Return on Investment (ROI) expectations for private developers in the tourism sector tend to average around 20% by the stabilized year of operation, but this can be diminished if land acquisition is involved. Typically, investors prefer land sales to land leases and often look to the municipality to provide some levels of incentive, if possible.

This is not necessarily the case with Indigenous communities, where tourism-related investment often occurs on leased land or more recently on “urban reserves.” It is our understanding that many First Nations communities are reclaiming sites within municipal limits as urban reserves with independent jurisdiction, wherein mixed-used developments can both support communities through economic prosperity and drive new visitation.

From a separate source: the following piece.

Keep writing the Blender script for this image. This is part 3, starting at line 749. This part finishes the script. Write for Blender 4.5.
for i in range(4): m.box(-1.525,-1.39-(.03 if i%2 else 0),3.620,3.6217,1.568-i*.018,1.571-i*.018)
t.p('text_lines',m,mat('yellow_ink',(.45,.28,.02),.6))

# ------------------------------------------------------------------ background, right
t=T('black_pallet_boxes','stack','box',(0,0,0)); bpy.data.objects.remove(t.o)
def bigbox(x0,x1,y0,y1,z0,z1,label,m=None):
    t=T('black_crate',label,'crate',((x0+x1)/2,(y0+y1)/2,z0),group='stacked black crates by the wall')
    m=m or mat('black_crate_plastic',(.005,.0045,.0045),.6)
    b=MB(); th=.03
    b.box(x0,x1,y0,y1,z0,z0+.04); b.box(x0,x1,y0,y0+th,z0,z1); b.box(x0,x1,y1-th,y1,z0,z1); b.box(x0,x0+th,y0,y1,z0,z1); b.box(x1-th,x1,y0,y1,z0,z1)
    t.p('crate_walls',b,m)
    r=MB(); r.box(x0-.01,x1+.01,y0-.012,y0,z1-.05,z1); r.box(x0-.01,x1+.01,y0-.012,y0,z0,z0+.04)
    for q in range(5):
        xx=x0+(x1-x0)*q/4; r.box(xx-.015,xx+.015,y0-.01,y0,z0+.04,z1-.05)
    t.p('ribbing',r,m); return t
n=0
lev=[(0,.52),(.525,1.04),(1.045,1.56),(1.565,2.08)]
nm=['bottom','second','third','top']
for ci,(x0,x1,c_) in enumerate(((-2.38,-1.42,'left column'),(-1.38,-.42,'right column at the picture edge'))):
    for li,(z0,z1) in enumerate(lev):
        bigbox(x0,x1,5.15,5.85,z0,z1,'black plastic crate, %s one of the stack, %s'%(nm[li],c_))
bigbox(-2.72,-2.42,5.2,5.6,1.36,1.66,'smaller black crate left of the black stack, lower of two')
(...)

In both Indigenous and non-Indigenous communities, municipalities can assist in reducing costs for developers by one of the following options:

  • Providing the land to the developer at no cost
  • Offering property tax abatements during the first few years of operation
  • Waiving development charges
 

Finally, it is essential for destinations to consider what they want in return from a developer and to consider the impact of specific tourism investments on people, place, and prosperity. For example, asking the following questions:

  • Does this tourism business reflect the community’s values?
  • What will the business do to become embedded in the community?
  • Will the business provide well-paying jobs and an inclusive environment for staff and customers?
  • Will the business commit to the destination’s sustainability efforts, e.g., sourcing renewable energy where possible?
  • Does the business support adaptive reuse of existing infrastructure (where possible, as opposed to demolishing buildings) – or integrate sustainable architecture?

Setting targets based on a regenerative tourism approach is a clear way for a DMO to ensure a tourism investment will be a good fit for the community. Destination Canada’s publication on A Regenerative Approach to Tourism in Canada is an excellent resource for determining how to integrate this approach.